** Begin GIVEN MATERIAL **

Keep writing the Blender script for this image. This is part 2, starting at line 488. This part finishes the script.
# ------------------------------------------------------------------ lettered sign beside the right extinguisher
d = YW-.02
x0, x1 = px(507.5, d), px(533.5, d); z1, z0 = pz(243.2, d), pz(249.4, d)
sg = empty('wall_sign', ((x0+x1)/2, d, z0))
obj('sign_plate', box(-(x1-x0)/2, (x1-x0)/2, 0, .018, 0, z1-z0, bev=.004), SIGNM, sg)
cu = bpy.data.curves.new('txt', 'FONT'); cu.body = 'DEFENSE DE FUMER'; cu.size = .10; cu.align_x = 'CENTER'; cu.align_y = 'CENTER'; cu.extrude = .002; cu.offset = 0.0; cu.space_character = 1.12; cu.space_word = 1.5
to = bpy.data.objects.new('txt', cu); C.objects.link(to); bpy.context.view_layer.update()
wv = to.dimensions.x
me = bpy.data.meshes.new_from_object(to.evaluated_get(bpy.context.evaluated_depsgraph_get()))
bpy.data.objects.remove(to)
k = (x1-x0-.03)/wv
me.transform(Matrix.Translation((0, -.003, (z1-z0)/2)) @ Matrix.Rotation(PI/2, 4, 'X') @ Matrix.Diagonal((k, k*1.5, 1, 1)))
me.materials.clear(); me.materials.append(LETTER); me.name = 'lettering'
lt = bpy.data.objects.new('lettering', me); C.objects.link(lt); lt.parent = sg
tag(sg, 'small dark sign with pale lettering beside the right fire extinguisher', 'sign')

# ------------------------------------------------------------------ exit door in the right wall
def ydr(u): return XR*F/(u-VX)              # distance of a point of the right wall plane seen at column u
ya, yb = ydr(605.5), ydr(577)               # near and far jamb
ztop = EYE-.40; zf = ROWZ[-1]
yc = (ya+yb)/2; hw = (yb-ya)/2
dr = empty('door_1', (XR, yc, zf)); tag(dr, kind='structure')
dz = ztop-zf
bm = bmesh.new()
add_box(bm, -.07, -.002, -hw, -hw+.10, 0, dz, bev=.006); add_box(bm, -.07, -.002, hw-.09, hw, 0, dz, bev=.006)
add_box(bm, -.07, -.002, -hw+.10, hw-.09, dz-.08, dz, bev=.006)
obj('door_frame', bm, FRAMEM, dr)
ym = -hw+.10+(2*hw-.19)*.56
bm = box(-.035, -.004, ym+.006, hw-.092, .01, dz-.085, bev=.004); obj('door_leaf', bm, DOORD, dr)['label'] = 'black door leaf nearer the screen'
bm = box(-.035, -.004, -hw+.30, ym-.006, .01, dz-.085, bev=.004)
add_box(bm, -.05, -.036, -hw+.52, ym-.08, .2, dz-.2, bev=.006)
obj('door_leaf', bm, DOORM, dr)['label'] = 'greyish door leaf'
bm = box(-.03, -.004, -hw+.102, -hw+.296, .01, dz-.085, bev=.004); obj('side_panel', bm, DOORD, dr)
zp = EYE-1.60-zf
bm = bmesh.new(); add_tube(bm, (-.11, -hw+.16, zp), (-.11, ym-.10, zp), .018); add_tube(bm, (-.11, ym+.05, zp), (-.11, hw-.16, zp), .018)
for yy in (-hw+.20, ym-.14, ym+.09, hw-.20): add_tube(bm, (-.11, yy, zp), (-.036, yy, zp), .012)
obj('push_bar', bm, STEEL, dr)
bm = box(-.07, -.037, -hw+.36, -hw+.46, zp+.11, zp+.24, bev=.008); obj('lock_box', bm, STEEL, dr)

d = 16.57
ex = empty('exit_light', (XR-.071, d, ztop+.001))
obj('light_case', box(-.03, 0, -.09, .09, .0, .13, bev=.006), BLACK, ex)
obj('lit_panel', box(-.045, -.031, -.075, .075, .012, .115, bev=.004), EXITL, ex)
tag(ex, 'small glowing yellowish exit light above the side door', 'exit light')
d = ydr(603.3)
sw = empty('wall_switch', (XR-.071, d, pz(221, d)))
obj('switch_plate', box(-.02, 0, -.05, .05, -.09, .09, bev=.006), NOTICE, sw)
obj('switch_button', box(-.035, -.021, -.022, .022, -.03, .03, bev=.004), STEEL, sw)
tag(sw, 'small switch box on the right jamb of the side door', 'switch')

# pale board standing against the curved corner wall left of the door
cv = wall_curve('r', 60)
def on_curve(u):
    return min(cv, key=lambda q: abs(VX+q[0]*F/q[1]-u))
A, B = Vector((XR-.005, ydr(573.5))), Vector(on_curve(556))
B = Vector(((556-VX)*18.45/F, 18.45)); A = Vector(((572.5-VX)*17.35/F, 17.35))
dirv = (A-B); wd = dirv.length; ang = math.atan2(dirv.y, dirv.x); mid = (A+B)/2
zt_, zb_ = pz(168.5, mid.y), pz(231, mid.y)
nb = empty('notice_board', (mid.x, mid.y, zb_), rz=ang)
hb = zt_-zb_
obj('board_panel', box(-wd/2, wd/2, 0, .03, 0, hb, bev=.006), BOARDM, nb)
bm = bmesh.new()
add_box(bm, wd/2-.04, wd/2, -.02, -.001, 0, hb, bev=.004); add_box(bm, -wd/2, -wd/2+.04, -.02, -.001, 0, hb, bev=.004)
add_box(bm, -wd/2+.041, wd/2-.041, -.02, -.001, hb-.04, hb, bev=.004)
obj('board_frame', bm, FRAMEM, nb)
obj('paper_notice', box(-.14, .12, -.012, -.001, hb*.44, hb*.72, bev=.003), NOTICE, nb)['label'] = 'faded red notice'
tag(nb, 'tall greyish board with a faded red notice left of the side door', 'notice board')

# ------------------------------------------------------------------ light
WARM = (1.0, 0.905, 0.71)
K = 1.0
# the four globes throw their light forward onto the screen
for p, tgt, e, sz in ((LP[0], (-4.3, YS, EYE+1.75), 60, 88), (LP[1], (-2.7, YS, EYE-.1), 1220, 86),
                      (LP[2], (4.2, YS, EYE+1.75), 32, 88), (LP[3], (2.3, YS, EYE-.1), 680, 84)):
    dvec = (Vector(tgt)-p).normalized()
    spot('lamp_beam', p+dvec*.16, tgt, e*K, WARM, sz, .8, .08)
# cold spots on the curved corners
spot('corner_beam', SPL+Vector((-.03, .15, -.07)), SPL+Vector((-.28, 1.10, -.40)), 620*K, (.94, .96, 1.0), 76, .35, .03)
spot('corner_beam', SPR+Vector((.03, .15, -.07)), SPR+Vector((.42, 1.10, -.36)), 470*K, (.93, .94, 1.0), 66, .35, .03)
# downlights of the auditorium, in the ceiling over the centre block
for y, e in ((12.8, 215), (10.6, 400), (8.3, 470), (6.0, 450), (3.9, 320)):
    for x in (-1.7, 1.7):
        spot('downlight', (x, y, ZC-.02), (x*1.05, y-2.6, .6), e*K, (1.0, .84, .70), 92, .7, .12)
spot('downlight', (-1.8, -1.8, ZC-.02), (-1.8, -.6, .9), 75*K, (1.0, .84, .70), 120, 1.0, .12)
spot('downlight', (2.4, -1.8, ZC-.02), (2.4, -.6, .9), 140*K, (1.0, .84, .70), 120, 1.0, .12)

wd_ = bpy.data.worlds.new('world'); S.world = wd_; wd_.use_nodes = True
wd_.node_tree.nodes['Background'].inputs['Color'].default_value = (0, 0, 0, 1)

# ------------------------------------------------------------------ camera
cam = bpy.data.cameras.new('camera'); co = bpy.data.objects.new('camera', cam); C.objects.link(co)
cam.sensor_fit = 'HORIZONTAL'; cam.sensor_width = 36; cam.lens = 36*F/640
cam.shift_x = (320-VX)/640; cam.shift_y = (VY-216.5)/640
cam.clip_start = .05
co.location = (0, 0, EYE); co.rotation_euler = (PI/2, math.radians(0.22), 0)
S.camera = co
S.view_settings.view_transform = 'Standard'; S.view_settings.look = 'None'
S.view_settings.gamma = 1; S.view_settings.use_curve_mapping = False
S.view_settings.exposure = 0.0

** End GIVEN MATERIAL **

WHAT TO DO: Everything from the first line above up to and including the line that contains "tag(sg, 'small dark" should be printed exactly; please print only that.

ANSWER TO THIS TASK:
Keep writing the Blender script for this image. This is part 2, starting at line 488. This part finishes the script.
# ------------------------------------------------------------------ lettered sign beside the right extinguisher
d = YW-.02
x0, x1 = px(507.5, d), px(533.5, d); z1, z0 = pz(243.2, d), pz(249.4, d)
sg = empty('wall_sign', ((x0+x1)/2, d, z0))
obj('sign_plate', box(-(x1-x0)/2, (x1-x0)/2, 0, .018, 0, z1-z0, bev=.004), SIGNM, sg)
cu = bpy.data.curves.new('txt', 'FONT'); cu.body = 'DEFENSE DE FUMER'; cu.size = .10; cu.align_x = 'CENTER'; cu.align_y = 'CENTER'; cu.extrude = .002; cu.offset = 0.0; cu.space_character = 1.12; cu.space_word = 1.5
to = bpy.data.objects.new('txt', cu); C.objects.link(to); bpy.context.view_layer.update()
wv = to.dimensions.x
me = bpy.data.meshes.new_from_object(to.evaluated_get(bpy.context.evaluated_depsgraph_get()))
bpy.data.objects.remove(to)
k = (x1-x0-.03)/wv
me.transform(Matrix.Translation((0, -.003, (z1-z0)/2)) @ Matrix.Rotation(PI/2, 4, 'X') @ Matrix.Diagonal((k, k*1.5, 1, 1)))
me.materials.clear(); me.materials.append(LETTER); me.name = 'lettering'
lt = bpy.data.objects.new('lettering', me); C.objects.link(lt); lt.parent = sg
tag(sg, 'small dark sign with pale lettering beside the right fire extinguisher', 'sign')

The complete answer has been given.